As Reuters reports, Joseph Kony, the leader of the Lord’s Resistance Army, initially attracted supporters in northern Uganda’s Acholiland in the late 1980s “with a creed based on a mix of mysticism and apocalyptic Christianity. Over the years the L.R.A. become known for chilling violence including what human rights groups say were the abductions of thousands for use as child soldiers or sex slaves, brutal club and machete attacks on victims.”
So due diligence was called for, says Limbaugh. Would that due diligence actually be done, and would it result in an apology or even so much as a clarification by Limbaugh? Apparently not. On Tuesday's show, Limbaugh did deal with the issue, in the form of responding to Sen. Jim Inhofe, who had criticized Limbaugh for his characterizations of the issue. Limbaugh's only response was to tease his staff as to whether or not they would ever have thought they would be entered into the Congressional Record for not having heard of it. He did concede, albeit glancingly, that he was "misinformed", but the clear implication was that he was "misinformed" as to whether 100 troops sent to Uganda constituted a war: he made no apparent mention of being "misinformed" as to whether this cultist-led army of thugs and murderers was perhaps not the side to be supporting, in a choice between them and the much-hated Barack Obama.
Here's the thing: clearly, Limbaugh and his staff had done enough "due diligence" to have heard Inhofe's speech condemning him and outlining what the Lord's Resistance Army actually was. He had that opportunity. There is no way Limbaugh could, at this point, not know the general record of the group he was aligning himself with. Even if the only news he ever concerned himself with was the mention of his own name, like a cat hearing a can opener, that would at least had led him to the Inhofe speech outlining the barbarism of the group.
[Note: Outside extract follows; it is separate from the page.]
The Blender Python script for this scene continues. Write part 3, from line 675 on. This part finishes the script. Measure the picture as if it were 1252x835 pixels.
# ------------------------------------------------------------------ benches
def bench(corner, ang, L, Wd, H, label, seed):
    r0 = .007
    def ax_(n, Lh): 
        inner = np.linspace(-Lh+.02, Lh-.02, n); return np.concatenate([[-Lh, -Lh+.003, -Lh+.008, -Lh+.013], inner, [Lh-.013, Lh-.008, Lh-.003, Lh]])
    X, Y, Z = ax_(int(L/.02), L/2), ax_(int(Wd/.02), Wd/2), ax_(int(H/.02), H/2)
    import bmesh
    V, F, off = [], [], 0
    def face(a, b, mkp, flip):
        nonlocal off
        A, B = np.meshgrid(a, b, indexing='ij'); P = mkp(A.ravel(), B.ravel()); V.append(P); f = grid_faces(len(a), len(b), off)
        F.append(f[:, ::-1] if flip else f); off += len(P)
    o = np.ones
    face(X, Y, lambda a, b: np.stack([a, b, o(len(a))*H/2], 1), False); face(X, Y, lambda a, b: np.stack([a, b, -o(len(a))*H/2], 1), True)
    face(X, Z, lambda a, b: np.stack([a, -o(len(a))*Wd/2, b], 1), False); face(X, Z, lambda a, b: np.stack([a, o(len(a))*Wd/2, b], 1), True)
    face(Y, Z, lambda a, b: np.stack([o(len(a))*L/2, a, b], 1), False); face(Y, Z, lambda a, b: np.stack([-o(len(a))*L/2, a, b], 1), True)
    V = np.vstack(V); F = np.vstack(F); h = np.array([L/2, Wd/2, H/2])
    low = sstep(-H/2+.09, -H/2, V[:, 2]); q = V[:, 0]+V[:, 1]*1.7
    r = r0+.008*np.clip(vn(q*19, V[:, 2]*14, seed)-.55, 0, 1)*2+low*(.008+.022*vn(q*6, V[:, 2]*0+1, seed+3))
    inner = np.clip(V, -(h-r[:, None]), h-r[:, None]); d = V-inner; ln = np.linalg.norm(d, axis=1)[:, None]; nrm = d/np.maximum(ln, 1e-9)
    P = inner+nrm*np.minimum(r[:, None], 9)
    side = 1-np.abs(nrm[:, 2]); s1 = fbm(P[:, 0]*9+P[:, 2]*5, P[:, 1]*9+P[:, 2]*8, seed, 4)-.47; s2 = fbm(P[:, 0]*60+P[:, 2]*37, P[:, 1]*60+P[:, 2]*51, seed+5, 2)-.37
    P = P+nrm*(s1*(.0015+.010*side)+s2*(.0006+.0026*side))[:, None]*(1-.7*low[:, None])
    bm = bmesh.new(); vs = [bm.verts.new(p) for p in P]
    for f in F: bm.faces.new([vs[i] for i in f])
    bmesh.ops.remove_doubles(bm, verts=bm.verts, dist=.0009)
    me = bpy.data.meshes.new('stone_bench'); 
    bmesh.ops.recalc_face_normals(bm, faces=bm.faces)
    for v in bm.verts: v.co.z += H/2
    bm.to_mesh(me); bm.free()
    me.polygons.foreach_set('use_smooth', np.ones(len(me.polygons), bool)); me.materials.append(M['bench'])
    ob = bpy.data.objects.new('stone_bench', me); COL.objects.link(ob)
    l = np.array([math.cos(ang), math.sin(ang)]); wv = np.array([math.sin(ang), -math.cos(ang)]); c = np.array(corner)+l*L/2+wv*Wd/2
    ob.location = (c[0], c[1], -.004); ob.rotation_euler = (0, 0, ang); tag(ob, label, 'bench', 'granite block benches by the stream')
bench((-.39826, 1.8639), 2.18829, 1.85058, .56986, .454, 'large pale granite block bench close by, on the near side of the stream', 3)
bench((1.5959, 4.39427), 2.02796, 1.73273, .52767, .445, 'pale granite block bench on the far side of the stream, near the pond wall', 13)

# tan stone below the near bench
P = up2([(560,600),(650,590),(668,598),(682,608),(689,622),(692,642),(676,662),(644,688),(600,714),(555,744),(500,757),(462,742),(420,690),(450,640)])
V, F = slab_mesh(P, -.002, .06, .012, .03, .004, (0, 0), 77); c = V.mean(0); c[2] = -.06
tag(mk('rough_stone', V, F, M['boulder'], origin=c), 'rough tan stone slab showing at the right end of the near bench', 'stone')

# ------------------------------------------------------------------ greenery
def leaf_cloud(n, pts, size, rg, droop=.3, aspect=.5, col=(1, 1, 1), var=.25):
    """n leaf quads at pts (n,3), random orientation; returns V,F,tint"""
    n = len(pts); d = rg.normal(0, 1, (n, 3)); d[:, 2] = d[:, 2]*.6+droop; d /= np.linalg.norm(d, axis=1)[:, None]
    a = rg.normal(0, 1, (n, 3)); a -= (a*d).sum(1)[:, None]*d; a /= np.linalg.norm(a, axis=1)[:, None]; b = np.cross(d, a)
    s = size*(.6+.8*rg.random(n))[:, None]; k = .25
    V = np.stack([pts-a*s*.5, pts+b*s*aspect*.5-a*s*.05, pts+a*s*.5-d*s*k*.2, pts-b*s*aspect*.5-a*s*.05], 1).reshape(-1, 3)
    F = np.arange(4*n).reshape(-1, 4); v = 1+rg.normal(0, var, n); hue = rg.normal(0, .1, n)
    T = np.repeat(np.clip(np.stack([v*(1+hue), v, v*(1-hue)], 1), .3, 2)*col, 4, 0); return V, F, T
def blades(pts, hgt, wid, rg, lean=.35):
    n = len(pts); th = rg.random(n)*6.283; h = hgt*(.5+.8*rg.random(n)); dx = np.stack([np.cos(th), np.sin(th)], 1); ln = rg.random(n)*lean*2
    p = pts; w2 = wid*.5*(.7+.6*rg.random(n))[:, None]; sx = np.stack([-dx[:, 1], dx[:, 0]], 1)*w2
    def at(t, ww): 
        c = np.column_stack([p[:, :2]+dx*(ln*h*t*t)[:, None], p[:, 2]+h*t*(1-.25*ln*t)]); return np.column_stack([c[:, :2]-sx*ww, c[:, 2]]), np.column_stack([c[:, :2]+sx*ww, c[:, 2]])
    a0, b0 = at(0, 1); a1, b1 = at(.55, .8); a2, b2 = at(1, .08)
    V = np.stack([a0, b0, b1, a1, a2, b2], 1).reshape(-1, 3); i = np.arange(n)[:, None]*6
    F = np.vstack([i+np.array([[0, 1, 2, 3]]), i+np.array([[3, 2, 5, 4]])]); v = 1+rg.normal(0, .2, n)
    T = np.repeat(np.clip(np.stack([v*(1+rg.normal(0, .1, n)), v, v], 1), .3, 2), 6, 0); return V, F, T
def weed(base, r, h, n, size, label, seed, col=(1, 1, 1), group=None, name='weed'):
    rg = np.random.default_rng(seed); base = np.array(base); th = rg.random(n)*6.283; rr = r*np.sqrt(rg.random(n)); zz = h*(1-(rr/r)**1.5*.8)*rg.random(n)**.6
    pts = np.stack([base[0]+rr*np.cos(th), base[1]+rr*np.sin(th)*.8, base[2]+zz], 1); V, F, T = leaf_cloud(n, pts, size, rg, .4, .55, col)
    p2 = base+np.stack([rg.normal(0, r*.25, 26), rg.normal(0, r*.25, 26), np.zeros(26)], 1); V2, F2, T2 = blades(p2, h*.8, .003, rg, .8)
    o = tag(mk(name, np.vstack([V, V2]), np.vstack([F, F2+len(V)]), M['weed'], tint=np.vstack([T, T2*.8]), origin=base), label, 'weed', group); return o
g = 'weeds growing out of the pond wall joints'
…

We can be as charitable to Limbaugh as we like, and in the end it comes down to him accusing the president of conspiring to kill Christians without bothering to know the first thing about the situation he is opining on, and following up with no further explanation when it is made crystal-clear to him that he has chosen the side of raping, village-killing, child-burning sex-slave-trafficking murderers.
Now, I want you to reflect on that a bit, on just how dedicated towards misinformed loathing of his opponents Limbaugh must be, and how very dedicated he is towards misleading his listeners into despising Obama—into believing the president to be a Christian-killer, a man intervening some in supposedly legitimate war against the "Muslims in Sudan" in order to target the Christian side of the fight. It requires a staggering commitment.
It requires siding with the group that attacks entire villages, murdering the inhabitants with machetes. It requires siding with the burning of young children, alive. It requires siding with organized rape, and with the capture of women and children for the sex trafficking industry.
It ought to be enough to make any even half-decent human shudder. There is ideological disagreement, and there is political posturing, and there is political hatred between groups, but at the point when you are siding with the terrorists, literally, in order to cast aspersions on your opponent, you have gone off the rails entirely. And Rush has apparently done that, if not intentionally then than certainly intentionally now, since we can presume he is better educated now than before. He accused Obama of using the military to murder Christians in support of Muslims, which in and of itself should be enough to get any loathsome sack of garbage removed from a position of dominance in the public sphere, but go figure, but even presuming he was merely uninformed and dull-witted, before, he is informed now, and he so far has maintained the premise. Sure, perhaps it isn't a war. But that's all he will allow, for his audience. The rest of it stays intact, because Limbaugh cannot see clear to retracting it.
I am not sure what exactly we can even expect, in a case like this. It is mostly unprecedented: this level of shit-laden vitriol usually results in the speaker being shunned from any even remotely serious circles, even in "serious circles" where Nazi comparisons ring out daily, where conspiracy theories are probed as actual news, and where it is commonplace to declare that so-and-so hates America because they have not sided with you. But choosing the literal group of murderers, in your dedication towards your daily smearing of the president: that still, thank God, counts as a very damn rare occurrence. We could marvel at all the stations that still carry Limbaugh, the Limbaugh who chose the murderers over the Democrat because his hatred was just that strong, but would mere advocation for the rights of nice Christian murderers really chafe them any more than all of the nonsense and bile Limbaugh already lets loose on their airwaves? We could ask his party to condemn him, instead of treating him as the goddamn Duke of Conservatism, but they seem incapable of such a thing. There is more of a chance of Inhofe apologizing to Limbaugh for his rather mild remarks than of any group of politicians coming out in force against Limbaugh siding with a murdering, terrorizing army in his conspiracy theory against the president and demanding he retract the asinine statements in question. We live in a time, after all, when even the mere perception of a celebrity uttering a racist thing, or an anti-American-sounding thing, results in an orgasm of public condemnation: where are the other media outlets now? If Imus was a story, why not this? If the freaking Dixie Chicks were a story, why not this? Does this lunatic truly have a free pass for literally everything?
Limbaugh has found, in his radio program, the ultimate outlet for even the most despicable premises. Casual racism, outright lies, the mocking of the poor or the sick—it is all stock in trade for conservatism's most powerful voice. And if he even sides with the sex-trafficking, child-killing machete-wielding murderers, we can wonder all we like at how he gets away with such things, but the real answer is that his listeners allow it, and the politicians that swear loyalty to him allow it, and all those in the movement that claims him as valued speaker, pundit, polemicist and very loud voice allows it, and the media that is so quick to jump on the foibles of a hundred other meaningless celebrity "scandals" allows it, through conspicuous and rigorous omission, and in the end the vast conservative base does not find these statements nearly so deplorable as to require them to sever ties with the sociopath.
Rush Limbaugh is merely a foul, mean, and conscienceless man: those are common enough. But we are worse as a nation for willingly putting up with his bile, and for attaching the label of serious political speech to any damn bit of it. His ability to remain on the stage—no matter how thuggish and vile his performance, the hook never comes to drag him off—degrades every one of us.